Eine gute Portion Ironie liegt in der Tatsache, daß der Stadtbewohner, um seinen physischen und geistigen Verfall aufzuhalten, regelmäßig sein raffiniert ausgestattetes Heim flieht, um Seligkeit in dem zu suchen, was er für eine primitive Umwelt hält; in einer Hütte, einem Zelt oder, falls er weltoffen ist, in einem Fischer- oder Bergdorf im Ausland. Trotz seiner Sucht nach technischem Komfort hängt die Gelegenheit, sich zu entspannen, gerade von dessen Fehlen ab. Nach logischer Überlegung kommt man zu dem Schluß, daß das Leben unter althergebrachten Bedingungen seine Vorzüge hat. Statt einiger täglicher Fahrtstunden sind es nur einige Stufen, die die Werkstatt oder das Arbeitszimmer eines Menschen von der Wohnung trennen. Da er selbst dazu beigetragen hat, seine Umgebung zu gestalten und vor der Außenwelt zu bewahren, scheint er ihrer auch niemals überdrüssig zu werden. Außerdem hat er für Verbesserungen nichts übrig. Genauso wie das Spielzeug eines Kindes kein Ersatz für menschliche Zuneigung sein kann, können technische Errungenschaften dem Menschen kein Ausgleich für einen Mangel an Lebensqualität sein.

Nicht nur verstehen die unbekannt gebliebenen Baumeister die Notwendigkeit, das Wachstum einer Gemeinde einzuschränken, sie sind sich wohl auch der Grenzen der Architektur selbst bewußt. Selten unterwerfen sie die allgemeine Wohlfahrt dem Streben nach Fortschritt und Gewinn. In dieser Beziehung stimmen sie mit den Philosophen überein.
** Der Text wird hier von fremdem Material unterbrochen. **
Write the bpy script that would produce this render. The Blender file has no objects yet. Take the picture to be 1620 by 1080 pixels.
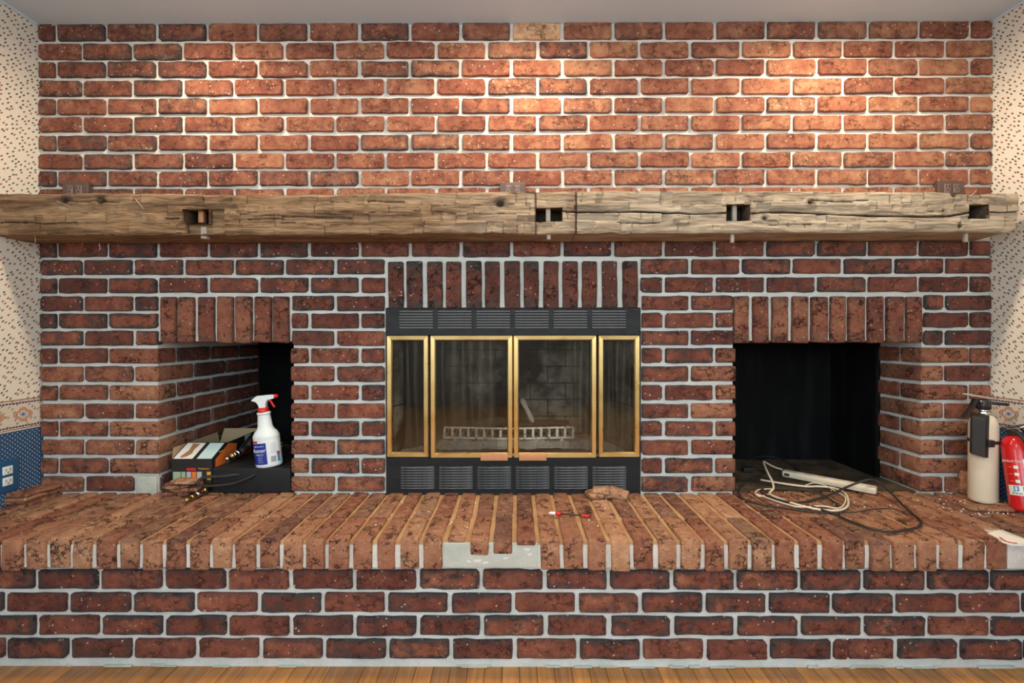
import bpy, math, random
from mathutils import Vector, Matrix, noise as mnoise
R = random.Random(7)
PI = math.pi
S = bpy.context.scene
COL = S.collection

# ------------------------------------------------------------ camera
FPX, DIST, EYE = 693.0, 1.80, 1.09
PX0, PY0 = 808.5, 534.5
cam_d = bpy.data.cameras.new('camera'); cam_d.sensor_width = 36; cam_d.sensor_fit = 'HORIZONTAL'
cam_d.lens = FPX / 1620 * 36; cam_d.clip_start = 0.02; cam_d.clip_end = 50
cam_d.shift_x = (810 - PX0) / 1620; cam_d.shift_y = (PY0 - 540) / 1620
cam = bpy.data.objects.new('camera', cam_d); COL.objects.link(cam); S.camera = cam
CR = (Matrix.Rotation(0.0037, 3, 'Z') @ Matrix.Rotation(PI/2 - 0.0053, 3, 'X') @ Matrix.Rotation(-0.001, 3, 'Z'))
CL = Vector((0, -DIST, EYE))
cam.matrix_world = Matrix.Translation(CL) @ CR.to_4x4()

# ------------------------------------------------------------ world, lights, exposure
S.view_settings.view_transform = 'Standard'; S.view_settings.look = 'None'
S.view_settings.gamma = 1; S.view_settings.use_curve_mapping = False
S.view_settings.exposure = 0.0
w = bpy.data.worlds.new('world'); S.world = w; w.use_nodes = True
w.node_tree.nodes['Background'].inputs[0].default_value = (0.80, 0.92, 1.0, 1)
w.node_tree.nodes['Background'].inputs[1].default_value = 0.3
CEIL = 2.372
def area(name, loc, rot, sx, sy, power, col):
    d = bpy.data.lights.new(name, 'AREA'); d.shape = 'RECTANGLE'; d.size = sx; d.size_y = sy
    d.energy = power; d.color = col
    o = bpy.data.objects.new(name, d); COL.objects.link(o); o.location = loc; o.rotation_euler = rot; return o
def spot(name, loc, power, col, rad=0.045, ang=150, blend=0.6, rot=(0, 0, 0)):
    d = bpy.data.lights.new(name, 'SPOT'); d.energy = power; d.color = col; d.spot_size = math.radians(ang)
    d.spot_blend = blend; d.shadow_soft_size = rad
    o = bpy.data.objects.new(name, d); COL.objects.link(o); o.location = loc; o.rotation_euler = rot; return o
WARM = (1.0, 0.77, 0.54)
spot('ceiling_spot', (-1.20, -0.40, CEIL - 0.02), 32, WARM, 0.05, 178, 0.6)
spot('ceiling_spot', (0.04, -0.40, CEIL - 0.02), 46, WARM, 0.05, 178, 0.6)
spot('ceiling_spot', (1.24, -0.40, CEIL - 0.02), 46, WARM, 0.05, 178, 0.6)
# added unseen fills: cool daylight from behind and both sides, a warm one overhead
area('window_light', (0.0, -5.08, 1.72), (PI/2, 0, 0), 3.2, 1.0, 75, (0.74, 0.90, 1.0))
area('window_light', (-1.90, -3.0, 1.45), (0, -PI/2, 0), 1.3, 1.6, 34, (0.72, 0.90, 1.0))
area('window_light', (1.92, -3.0, 1.45), (0, PI/2, 0), 1.3, 1.6, 34, (0.78, 0.93, 1.0))
area('ceiling_lamp', (0.0, -2.5, CEIL - .03), (0, 0, 0), 0.5, 0.5, 25, (1.0, 0.86, 0.70))

# ------------------------------------------------------------ pixel helpers (1620x1080 frame)
def ray(px, py): return CR @ Vector(((px - PX0) / FPX, -(py - PY0) / FPX, -1))
def W(px, py, Y=0.0):
    d = ray(px, py); t = (Y - CL.y) / d.y; return CL + d * t
def HZ(px, py, Z):
    d = ray(px, py); t = (Z - CL.z) / d.z; return CL + d * t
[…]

Um Huizinga zu zitieren: „Die Annahme, daß jede Neuentdeckung oder Verfeinerung bestehender Umstände Aussicht auf höhere Werte oder größeres Glück verspricht, ist ein äußerst naiver Gedanke ... Es ist nicht im geringsten widersinnig zu sagen, daß eine Kultur an wirklichem und greifbarem Fortschritt scheitern kann.“
Dieser Text ist ein Abschnitt des Vorwortes von Bernard Rudofsky zu seinem Buch "Architektur ohne Architekten", das erstmals 1964 vom Museum of Modern Art, New York, publiziert wurde.
Die deutsche Übersetzung erschien 1989 im Residenz Verlag, Salzburg und ist seit langem vergriffen. Bernard Rudofsky (1905-1988)wurde in Österreich geboren, wo er in Wien Architektur studierte. 1938 ist Rudofsky in Argentinien und Brasilien eingewandert. Als Gastprofessor in Tokio beschäftigte er sich intensiv mit der damals noch für Japan typischen Lebensweise. Zwischen seinen Reisen lebte er in New York und in Andalusien. "Architecture Without Architects" erschien 1964 zur gleichnamigen Ausstellung im Museum od Modern Art in New York. 1987 lud ihn Peter Noever zur Ausstellung "Sparta/Sybaris" im Österreichischen Museum für angewandte Kunst nach Wien ein.